Cody’s original plans included a glass-enclosed terrarium in the entrance so one could literally look through the house from one end to the other. But, the house wasn’t built that way; the original owners wanted an enclosed entryway. Johnston went back to Cody’s plans. He replaced the walls with glass and created a small indoor pool that doubles as a decorative element and jacuzzi. 

“It’s this very ephemeral feeling on top of this rocky mountain,” he says. “Everything’s rugged, but the architecture is subtle and ephemeral. I wanted the house to reflect the world, the pool to reflect the world, the sight lines to pass right through the house so that we lived as purely in nature as we possibly could.”

Johnston leads his visitor back to the master bedroom, where Zippel sits reading in a chair in a floor-to-ceiling glass corner. 

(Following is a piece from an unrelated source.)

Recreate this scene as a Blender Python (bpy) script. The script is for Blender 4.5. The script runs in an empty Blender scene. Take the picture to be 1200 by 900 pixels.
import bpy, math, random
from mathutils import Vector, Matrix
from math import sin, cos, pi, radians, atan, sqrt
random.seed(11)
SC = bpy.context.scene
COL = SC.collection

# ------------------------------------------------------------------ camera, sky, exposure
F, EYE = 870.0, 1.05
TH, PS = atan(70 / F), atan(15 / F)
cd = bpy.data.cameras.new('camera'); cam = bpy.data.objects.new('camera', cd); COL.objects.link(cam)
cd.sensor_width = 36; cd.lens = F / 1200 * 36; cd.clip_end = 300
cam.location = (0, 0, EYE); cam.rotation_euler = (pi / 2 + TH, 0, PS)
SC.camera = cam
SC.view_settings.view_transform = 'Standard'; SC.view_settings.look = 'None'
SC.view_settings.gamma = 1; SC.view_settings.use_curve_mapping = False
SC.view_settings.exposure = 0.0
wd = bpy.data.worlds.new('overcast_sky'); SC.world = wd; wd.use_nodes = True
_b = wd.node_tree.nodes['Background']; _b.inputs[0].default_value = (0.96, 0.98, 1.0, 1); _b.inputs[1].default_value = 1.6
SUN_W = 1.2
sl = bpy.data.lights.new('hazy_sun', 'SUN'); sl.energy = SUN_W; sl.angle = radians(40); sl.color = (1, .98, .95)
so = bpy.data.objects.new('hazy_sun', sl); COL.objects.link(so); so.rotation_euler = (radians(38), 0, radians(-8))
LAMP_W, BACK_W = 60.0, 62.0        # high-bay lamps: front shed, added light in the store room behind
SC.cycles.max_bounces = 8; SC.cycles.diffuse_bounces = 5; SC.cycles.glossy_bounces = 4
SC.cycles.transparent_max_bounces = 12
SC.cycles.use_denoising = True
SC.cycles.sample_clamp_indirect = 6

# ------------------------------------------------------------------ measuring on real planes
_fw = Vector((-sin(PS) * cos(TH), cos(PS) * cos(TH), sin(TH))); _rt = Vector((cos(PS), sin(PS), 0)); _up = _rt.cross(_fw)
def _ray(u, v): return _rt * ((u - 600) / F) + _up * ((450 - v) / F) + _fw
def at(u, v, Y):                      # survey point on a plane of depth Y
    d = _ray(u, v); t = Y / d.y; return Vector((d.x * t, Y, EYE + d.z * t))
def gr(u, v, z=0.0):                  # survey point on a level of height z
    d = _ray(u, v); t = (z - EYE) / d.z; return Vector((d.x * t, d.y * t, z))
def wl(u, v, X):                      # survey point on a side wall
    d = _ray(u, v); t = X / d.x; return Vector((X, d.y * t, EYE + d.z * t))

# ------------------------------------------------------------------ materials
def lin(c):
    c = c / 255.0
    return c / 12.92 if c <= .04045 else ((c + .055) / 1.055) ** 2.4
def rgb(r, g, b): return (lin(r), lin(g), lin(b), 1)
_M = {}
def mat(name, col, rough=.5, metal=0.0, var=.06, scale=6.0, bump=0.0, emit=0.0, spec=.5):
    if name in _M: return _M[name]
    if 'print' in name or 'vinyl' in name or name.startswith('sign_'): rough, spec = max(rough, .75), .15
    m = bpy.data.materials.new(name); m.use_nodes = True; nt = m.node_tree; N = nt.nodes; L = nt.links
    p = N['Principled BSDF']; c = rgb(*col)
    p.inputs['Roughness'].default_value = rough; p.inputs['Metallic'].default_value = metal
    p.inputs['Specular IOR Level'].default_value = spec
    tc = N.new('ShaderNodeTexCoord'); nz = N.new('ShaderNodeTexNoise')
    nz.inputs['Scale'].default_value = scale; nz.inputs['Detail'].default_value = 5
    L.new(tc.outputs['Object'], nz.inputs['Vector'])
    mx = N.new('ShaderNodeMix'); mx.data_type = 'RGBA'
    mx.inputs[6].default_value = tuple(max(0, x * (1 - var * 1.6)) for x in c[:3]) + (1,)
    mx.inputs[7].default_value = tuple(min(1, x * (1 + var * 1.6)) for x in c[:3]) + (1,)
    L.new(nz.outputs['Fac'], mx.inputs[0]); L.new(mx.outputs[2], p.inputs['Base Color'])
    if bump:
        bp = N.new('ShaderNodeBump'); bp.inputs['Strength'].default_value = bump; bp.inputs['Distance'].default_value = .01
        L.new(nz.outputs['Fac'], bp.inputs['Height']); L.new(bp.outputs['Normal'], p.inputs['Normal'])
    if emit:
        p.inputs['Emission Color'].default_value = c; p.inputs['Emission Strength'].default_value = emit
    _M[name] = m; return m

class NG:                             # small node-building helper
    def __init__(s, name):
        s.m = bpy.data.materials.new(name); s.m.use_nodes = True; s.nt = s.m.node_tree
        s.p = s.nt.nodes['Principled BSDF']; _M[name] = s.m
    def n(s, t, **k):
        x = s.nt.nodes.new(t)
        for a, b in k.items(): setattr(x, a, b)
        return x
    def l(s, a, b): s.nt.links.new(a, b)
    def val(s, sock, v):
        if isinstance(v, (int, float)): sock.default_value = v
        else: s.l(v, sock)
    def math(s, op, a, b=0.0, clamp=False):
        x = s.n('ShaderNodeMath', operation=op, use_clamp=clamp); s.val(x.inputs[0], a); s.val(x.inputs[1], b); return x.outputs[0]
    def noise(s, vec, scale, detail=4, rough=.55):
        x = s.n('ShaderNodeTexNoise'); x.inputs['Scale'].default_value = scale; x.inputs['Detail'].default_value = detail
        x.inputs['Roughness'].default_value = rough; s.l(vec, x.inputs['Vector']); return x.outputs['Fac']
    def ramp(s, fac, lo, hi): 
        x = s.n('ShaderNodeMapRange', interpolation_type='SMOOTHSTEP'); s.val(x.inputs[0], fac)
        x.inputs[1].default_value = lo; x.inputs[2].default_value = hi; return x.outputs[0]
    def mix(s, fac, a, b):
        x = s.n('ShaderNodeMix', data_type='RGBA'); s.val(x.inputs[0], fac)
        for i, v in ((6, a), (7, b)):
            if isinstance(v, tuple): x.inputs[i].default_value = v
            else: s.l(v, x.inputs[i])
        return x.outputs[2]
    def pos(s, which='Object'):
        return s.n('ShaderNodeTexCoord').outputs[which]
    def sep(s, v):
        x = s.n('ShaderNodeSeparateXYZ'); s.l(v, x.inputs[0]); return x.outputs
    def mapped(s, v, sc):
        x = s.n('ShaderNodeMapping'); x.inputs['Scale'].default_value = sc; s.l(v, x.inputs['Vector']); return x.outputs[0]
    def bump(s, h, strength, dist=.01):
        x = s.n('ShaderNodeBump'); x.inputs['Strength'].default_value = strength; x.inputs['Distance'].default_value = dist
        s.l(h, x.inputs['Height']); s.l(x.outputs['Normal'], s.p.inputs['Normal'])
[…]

“This is David’s reading corner,” Johnston says. “When he sits there, he can spin around and see the mountains. If he looks down the hallway, he can look out over the Valley.“

One wonders if Zippel immediately embraced Papa Cody after Johnston’s renovation.

Zippel chuckles. It’s apparent that it’s a question he’s been asked before.

“It’s not that,” he says. “It’s just that I wasn’t motivated to move.”

“He loved being in a village,” Johnston says, referring to their previous Cody and its more central location. “David's a very urban person. He was like, ‘I don't want to go live up on that hill.’ You love walking in the village, living among neighbors."

Zippel gives Johnston a wry look. 

“Well, I realized before I embraced it that once he turned the pool 90 degrees, there was no going back,” he says. “(Mike) was going to want to live here. And this is certainly anything but a hardship post. As soon as I got up here, it felt like the other house, just on steroids. And what's not to love?”